SUPPLIED RECORDS:
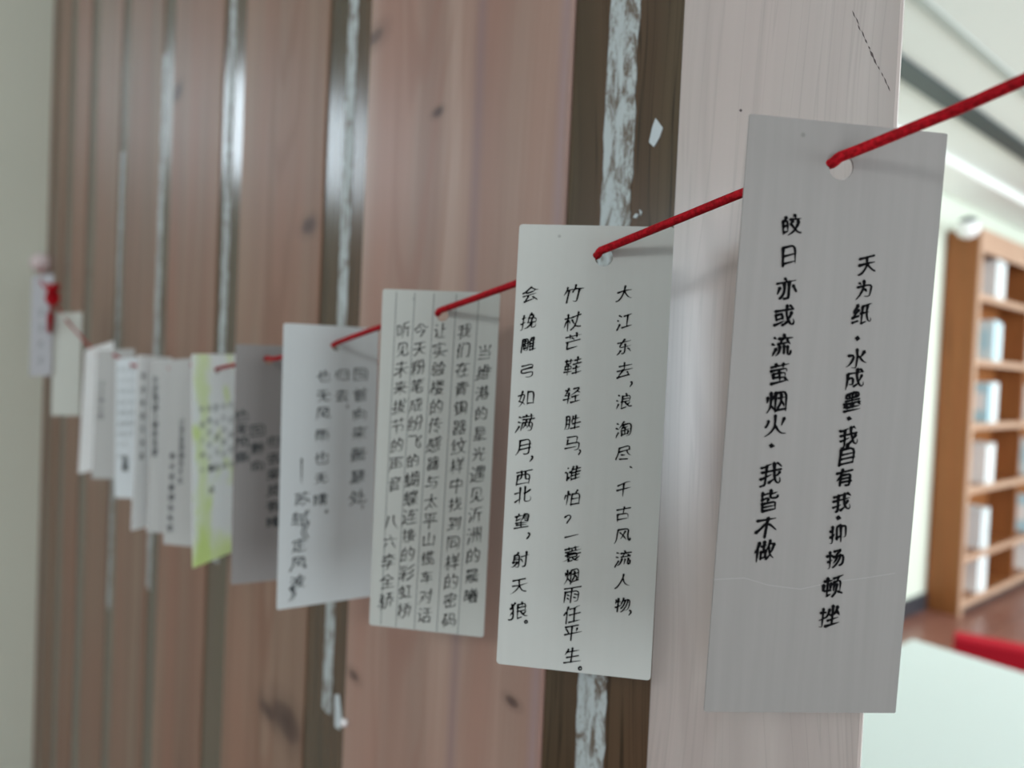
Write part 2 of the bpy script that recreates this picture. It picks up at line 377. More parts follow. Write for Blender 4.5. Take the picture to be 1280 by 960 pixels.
# round lamp by the top of the bookcase
lp = hit(1210, 284, 1, 5.15)
la = thing('hanging_lamp', 'small white round lamp hanging on a thin rod before the bookcase top', 'lamp', (lp.x, lp.y, lp.z))
M_glob = mat('opal_plastic', (.85, .85, .86), .3)
bm = bmesh.new(); lathe(bm, [(.012, -.075), (.045, -.062), (.068, -.03), (.075, 0), (.068, .02), (.055, .03)], 20); link('globe', bm, M_glob, la, True)
bm = bmesh.new(); lathe(bm, [(.05, .03), (.052, .05), (.02, .07)], 20); link('cap', bm, M_dark, la, True)
bm = bmesh.new(); tube(bm, [Vector((0, 0, .06)), Vector((0, 0, 3.0 - lp.z - .0))], .004, 8); link('rod', bm, M_dark, la)

# ------------------------------------------------------------------ the cards
# pen strokes of each character: the middle line of the built-in typeface's outline, cut into strokes
GN = 150
def raster(ch):
    cu=bpy.data.curves.new('glyph_outline','FONT'); cu.body=ch; cu.size=1; cu.resolution_u=6
    ob=bpy.data.objects.new('glyph_outline',cu); C.objects.link(ob)
    dg=bpy.context.evaluated_depsgraph_get()
    me=ob.to_mesh()
    V=np.array([v.co[:2] for v in me.vertices])
    if len(V)==0: return None
    me.calc_loop_triangles()
    tr=[list(t.vertices) for t in me.loop_triangles]
    img=np.zeros((GN,GN),bool)
    P=(V-np.array([-0.0,-0.12]))*GN*0.95
    P[:,0]+=4
    for t in tr:
        a,b,c=P[t[0]],P[t[1]],P[t[2]]
        x0,x1=int(max(0,min(a[0],b[0],c[0]))),int(min(GN-1,max(a[0],b[0],c[0])+1))
        y0,y1=int(max(0,min(a[1],b[1],c[1]))),int(min(GN-1,max(a[1],b[1],c[1])+1))
        X,Y=np.meshgrid(np.arange(x0,x1+1),np.arange(y0,y1+1))
        def e(p,q): return (q[0]-p[0])*(Y-p[1])-(q[1]-p[1])*(X-p[0])
        e1,e2,e3=e(a,b),e(b,c),e(c,a)
        m=((e1>=0)&(e2>=0)&(e3>=0))|((e1<=0)&(e2<=0)&(e3<=0))
        img[y0:y1+1,x0:x1+1]|=m
    ob.to_mesh_clear(); bpy.data.objects.remove(ob); bpy.data.curves.remove(cu)
    return img
def thin(img):
    im=img.astype(np.uint8).copy(); im[0]=im[-1]=0; im[:,0]=im[:,-1]=0
    while True:
        ch=0
        for s in (0,1):
            p=np.pad(im,1)
            P2,P3,P4,P5,P6,P7,P8,P9=p[:-2,1:-1],p[:-2,2:],p[1:-1,2:],p[2:,2:],p[2:,1:-1],p[2:,:-2],p[1:-1,:-2],p[:-2,:-2]
            L=[P2,P3,P4,P5,P6,P7,P8,P9,P2]
            B=sum(L[:8]); A=sum(((L[i]==0)&(L[i+1]==1)) for i in range(8))
            if s==0: c=(P2*P4*P6==0)&(P4*P6*P8==0)
            else: c=(P2*P4*P8==0)&(P2*P6*P8==0)
            d=(im==1)&(B>=2)&(B<=6)&(A==1)&c
            im[d]=0; ch+=d.sum()
        if ch==0: break
    return im
def trace(im):
    pts=set(map(tuple,np.argwhere(im)))
    def nb(p):
        r=[]
        for d in ((0,1),(1,0),(0,-1),(-1,0)):
            q=(p[0]+d[0],p[1]+d[1])
            if q in pts:r.append(q)
        for d in ((1,1),(1,-1),(-1,1),(-1,-1)):
            q=(p[0]+d[0],p[1]+d[1])
            if q in pts and (p[0],q[1]) not in pts and (q[0],p[1]) not in pts:r.append(q)
        return r
    NBR={p:nb(p) for p in pts}
    nodes={p for p in pts if len(NBR[p])!=2}
    edges=[];seen=set()
    for n in nodes:
        for q in NBR[n]:
            if (n,q) in seen: continue
            path=[n,q];seen.add((n,q))
            while path[-1] not in nodes:
                a=[r for r in NBR[path[-1]] if r!=path[-2]]
                if not a: break
                path.append(a[0])
            seen.add((path[-1],path[-2]))
            edges.append(path)
    used={p for e in edges for p in e}|nodes
    for p in list(pts):
        if p not in used:
            path=[p];used.add(p)
            while True:
                a=[r for r in NBR[path[-1]] if r not in used]
                if not a:break
                path.append(a[0]);used.add(a[0])
            path.append(p)
            edges.append(path)
    return edges,nodes,NBR
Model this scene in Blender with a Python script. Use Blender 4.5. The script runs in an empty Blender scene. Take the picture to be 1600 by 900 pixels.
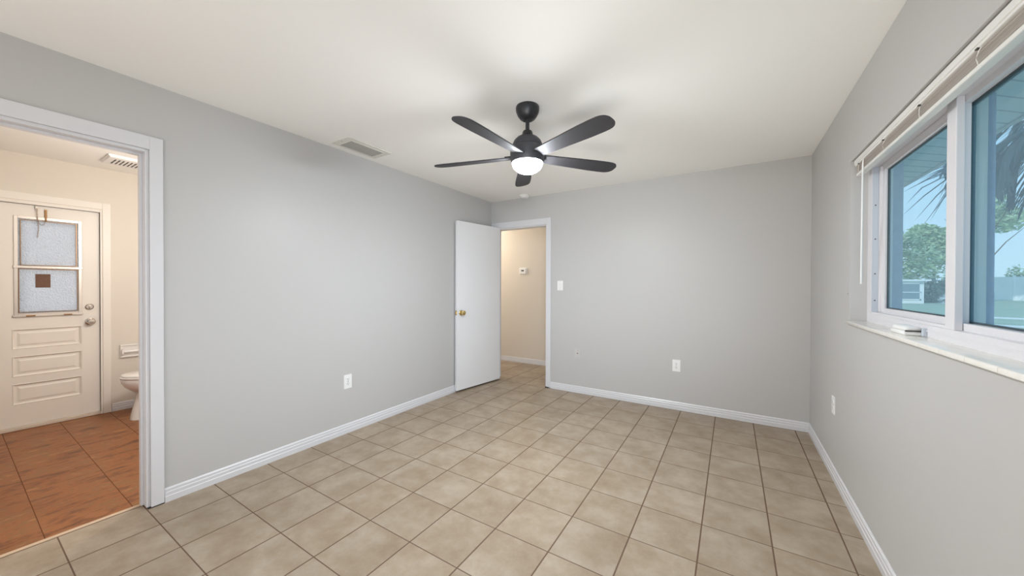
import bpy, bmesh, math, random
from mathutils import Vector, Matrix, noise as mnoise
random.seed(7)
C = bpy.context.scene.collection
S = bpy.context.scene

# ------------------------------------------------------------------ camera, sky, sun, area light, exposure
H = 1.28863
XR, XL, YB, CEIL = 0.5916, -2.8442, 4.0356, 2.44
cam = bpy.data.cameras.new('camera'); camo = bpy.data.objects.new('camera', cam); C.objects.link(camo)
cam.sensor_width = 36.0; cam.lens = 36.0 * 553.698 / 1600.0; cam.clip_start = 0.02; cam.clip_end = 500
_R = Vector((0.84987639, 0.52697446, 0.00283316)); _U = Vector((-0.00617732, 0.00458633, 0.9999704)); _F = Vector((-0.52694587, 0.84986874, -0.0071531))
camo.matrix_world = Matrix(((_R.x, _U.x, -_F.x, 0), (_R.y, _U.y, -_F.y, 0), (_R.z, _U.z, -_F.z, H), (0, 0, 0, 1)))
S.camera = camo
S.view_settings.view_transform = 'Standard'; S.view_settings.look = 'None'
S.view_settings.exposure = 0.07; S.view_settings.gamma = 1.0; S.view_settings.use_curve_mapping = False
S.cycles.use_denoising = True
S.cycles.max_bounces = 14; S.cycles.diffuse_bounces = 8; S.cycles.transparent_max_bounces = 16
S.cycles.sample_clamp_indirect = 4.0
S.cycles.caustics_reflective = False; S.cycles.caustics_refractive = False

SKY_STRENGTH = 1.2
SUN = 2.0
w = bpy.data.worlds.new('sky'); S.world = w; w.use_nodes = True
nt = w.node_tree; nt.nodes.clear()
o_ = nt.nodes.new('ShaderNodeOutputWorld'); bg = nt.nodes.new('ShaderNodeBackground'); tc = nt.nodes.new('ShaderNodeTexCoord')
sp = nt.nodes.new('ShaderNodeSeparateXYZ'); rp = nt.nodes.new('ShaderNodeValToRGB')
nt.links.new(tc.outputs['Generated'], sp.inputs[0]); nt.links.new(sp.outputs['Z'], rp.inputs[0])
rp.color_ramp.elements[0].position = 0.0; rp.color_ramp.elements[0].color = (0.62, 0.80, 0.90, 1)
rp.color_ramp.elements[1].position = 0.9; rp.color_ramp.elements[1].color = (0.30, 0.56, 0.92, 1)
e = rp.color_ramp.elements.new(0.28); e.color = (0.46, 0.72, 0.95, 1)
nt.links.new(rp.outputs[0], bg.inputs[0]); bg.inputs[1].default_value = SKY_STRENGTH
nt.links.new(bg.outputs[0], o_.inputs[0])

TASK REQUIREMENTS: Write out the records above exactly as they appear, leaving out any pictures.

COMPLETED EXERCISE:
Write part 2 of the bpy script that recreates this picture. It picks up at line 377. More parts follow. Write for Blender 4.5. Take the picture to be 1280 by 960 pixels.
# round lamp by the top of the bookcase
lp = hit(1210, 284, 1, 5.15)
la = thing('hanging_lamp', 'small white round lamp hanging on a thin rod before the bookcase top', 'lamp', (lp.x, lp.y, lp.z))
M_glob = mat('opal_plastic', (.85, .85, .86), .3)
bm = bmesh.new(); lathe(bm, [(.012, -.075), (.045, -.062), (.068, -.03), (.075, 0), (.068, .02), (.055, .03)], 20); link('globe', bm, M_glob, la, True)
bm = bmesh.new(); lathe(bm, [(.05, .03), (.052, .05), (.02, .07)], 20); link('cap', bm, M_dark, la, True)
bm = bmesh.new(); tube(bm, [Vector((0, 0, .06)), Vector((0, 0, 3.0 - lp.z - .0))], .004, 8); link('rod', bm, M_dark, la)

# ------------------------------------------------------------------ the cards
# pen strokes of each character: the middle line of the built-in typeface's outline, cut into strokes
GN = 150
def raster(ch):
    cu=bpy.data.curves.new('glyph_outline','FONT'); cu.body=ch; cu.size=1; cu.resolution_u=6
    ob=bpy.data.objects.new('glyph_outline',cu); C.objects.link(ob)
    dg=bpy.context.evaluated_depsgraph_get()
    me=ob.to_mesh()
    V=np.array([v.co[:2] for v in me.vertices])
    if len(V)==0: return None
    me.calc_loop_triangles()
    tr=[list(t.vertices) for t in me.loop_triangles]
    img=np.zeros((GN,GN),bool)
    P=(V-np.array([-0.0,-0.12]))*GN*0.95
    P[:,0]+=4
    for t in tr:
        a,b,c=P[t[0]],P[t[1]],P[t[2]]
        x0,x1=int(max(0,min(a[0],b[0],c[0]))),int(min(GN-1,max(a[0],b[0],c[0])+1))
        y0,y1=int(max(0,min(a[1],b[1],c[1]))),int(min(GN-1,max(a[1],b[1],c[1])+1))
        X,Y=np.meshgrid(np.arange(x0,x1+1),np.arange(y0,y1+1))
        def e(p,q): return (q[0]-p[0])*(Y-p[1])-(q[1]-p[1])*(X-p[0])
        e1,e2,e3=e(a,b),e(b,c),e(c,a)
        m=((e1>=0)&(e2>=0)&(e3>=0))|((e1<=0)&(e2<=0)&(e3<=0))
        img[y0:y1+1,x0:x1+1]|=m
    ob.to_mesh_clear(); bpy.data.objects.remove(ob); bpy.data.curves.remove(cu)
    return img
def thin(img):
    im=img.astype(np.uint8).copy(); im[0]=im[-1]=0; im[:,0]=im[:,-1]=0
    while True:
        ch=0
        for s in (0,1):
            p=np.pad(im,1)
            P2,P3,P4,P5,P6,P7,P8,P9=p[:-2,1:-1],p[:-2,2:],p[1:-1,2:],p[2:,2:],p[2:,1:-1],p[2:,:-2],p[1:-1,:-2],p[:-2,:-2]
            L=[P2,P3,P4,P5,P6,P7,P8,P9,P2]
            B=sum(L[:8]); A=sum(((L[i]==0)&(L[i+1]==1)) for i in range(8))
            if s==0: c=(P2*P4*P6==0)&(P4*P6*P8==0)
            else: c=(P2*P4*P8==0)&(P2*P6*P8==0)
            d=(im==1)&(B>=2)&(B<=6)&(A==1)&c
            im[d]=0; ch+=d.sum()
        if ch==0: break
    return im
def trace(im):
    pts=set(map(tuple,np.argwhere(im)))
    def nb(p):
        r=[]
        for d in ((0,1),(1,0),(0,-1),(-1,0)):
            q=(p[0]+d[0],p[1]+d[1])
            if q in pts:r.append(q)
        for d in ((1,1),(1,-1),(-1,1),(-1,-1)):
            q=(p[0]+d[0],p[1]+d[1])
            if q in pts and (p[0],q[1]) not in pts and (q[0],p[1]) not in pts:r.append(q)
        return r
    NBR={p:nb(p) for p in pts}
    nodes={p for p in pts if len(NBR[p])!=2}
    edges=[];seen=set()
    for n in nodes:
        for q in NBR[n]:
            if (n,q) in seen: continue
            path=[n,q];seen.add((n,q))
            while path[-1] not in nodes:
                a=[r for r in NBR[path[-1]] if r!=path[-2]]
                if not a: break
                path.append(a[0])
            seen.add((path[-1],path[-2]))
            edges.append(path)
    used={p for e in edges for p in e}|nodes
    for p in list(pts):
        if p not in used:
            path=[p];used.add(p)
            while True:
                a=[r for r in NBR[path[-1]] if r not in used]
                if not a:break
                path.append(a[0]);used.add(a[0])
            path.append(p)
            edges.append(path)
    return edges,nodes,NBR
Model this scene in Blender with a Python script. Use Blender 4.5. The script runs in an empty Blender scene. Take the picture to be 1600 by 900 pixels.
import bpy, bmesh, math, random
from mathutils import Vector, Matrix, noise as mnoise
random.seed(7)
C = bpy.context.scene.collection
S = bpy.context.scene

# ------------------------------------------------------------------ camera, sky, sun, area light, exposure
H = 1.28863
XR, XL, YB, CEIL = 0.5916, -2.8442, 4.0356, 2.44
cam = bpy.data.cameras.new('camera'); camo = bpy.data.objects.new('camera', cam); C.objects.link(camo)
cam.sensor_width = 36.0; cam.lens = 36.0 * 553.698 / 1600.0; cam.clip_start = 0.02; cam.clip_end = 500
_R = Vector((0.84987639, 0.52697446, 0.00283316)); _U = Vector((-0.00617732, 0.00458633, 0.9999704)); _F = Vector((-0.52694587, 0.84986874, -0.0071531))
camo.matrix_world = Matrix(((_R.x, _U.x, -_F.x, 0), (_R.y, _U.y, -_F.y, 0), (_R.z, _U.z, -_F.z, H), (0, 0, 0, 1)))
S.camera = camo
S.view_settings.view_transform = 'Standard'; S.view_settings.look = 'None'
S.view_settings.exposure = 0.07; S.view_settings.gamma = 1.0; S.view_settings.use_curve_mapping = False
S.cycles.use_denoising = True
S.cycles.max_bounces = 14; S.cycles.diffuse_bounces = 8; S.cycles.transparent_max_bounces = 16
S.cycles.sample_clamp_indirect = 4.0
S.cycles.caustics_reflective = False; S.cycles.caustics_refractive = False

SKY_STRENGTH = 1.2
SUN = 2.0
w = bpy.data.worlds.new('sky'); S.world = w; w.use_nodes = True
nt = w.node_tree; nt.nodes.clear()
o_ = nt.nodes.new('ShaderNodeOutputWorld'); bg = nt.nodes.new('ShaderNodeBackground'); tc = nt.nodes.new('ShaderNodeTexCoord')
sp = nt.nodes.new('ShaderNodeSeparateXYZ'); rp = nt.nodes.new('ShaderNodeValToRGB')
nt.links.new(tc.outputs['Generated'], sp.inputs[0]); nt.links.new(sp.outputs['Z'], rp.inputs[0])
rp.color_ramp.elements[0].position = 0.0; rp.color_ramp.elements[0].color = (0.62, 0.80, 0.90, 1)
rp.color_ramp.elements[1].position = 0.9; rp.color_ramp.elements[1].color = (0.30, 0.56, 0.92, 1)
e = rp.color_ramp.elements.new(0.28); e.color = (0.46, 0.72, 0.95, 1)
nt.links.new(rp.outputs[0], bg.inputs[0]); bg.inputs[1].default_value = SKY_STRENGTH
nt.links.new(bg.outputs[0], o_.inputs[0])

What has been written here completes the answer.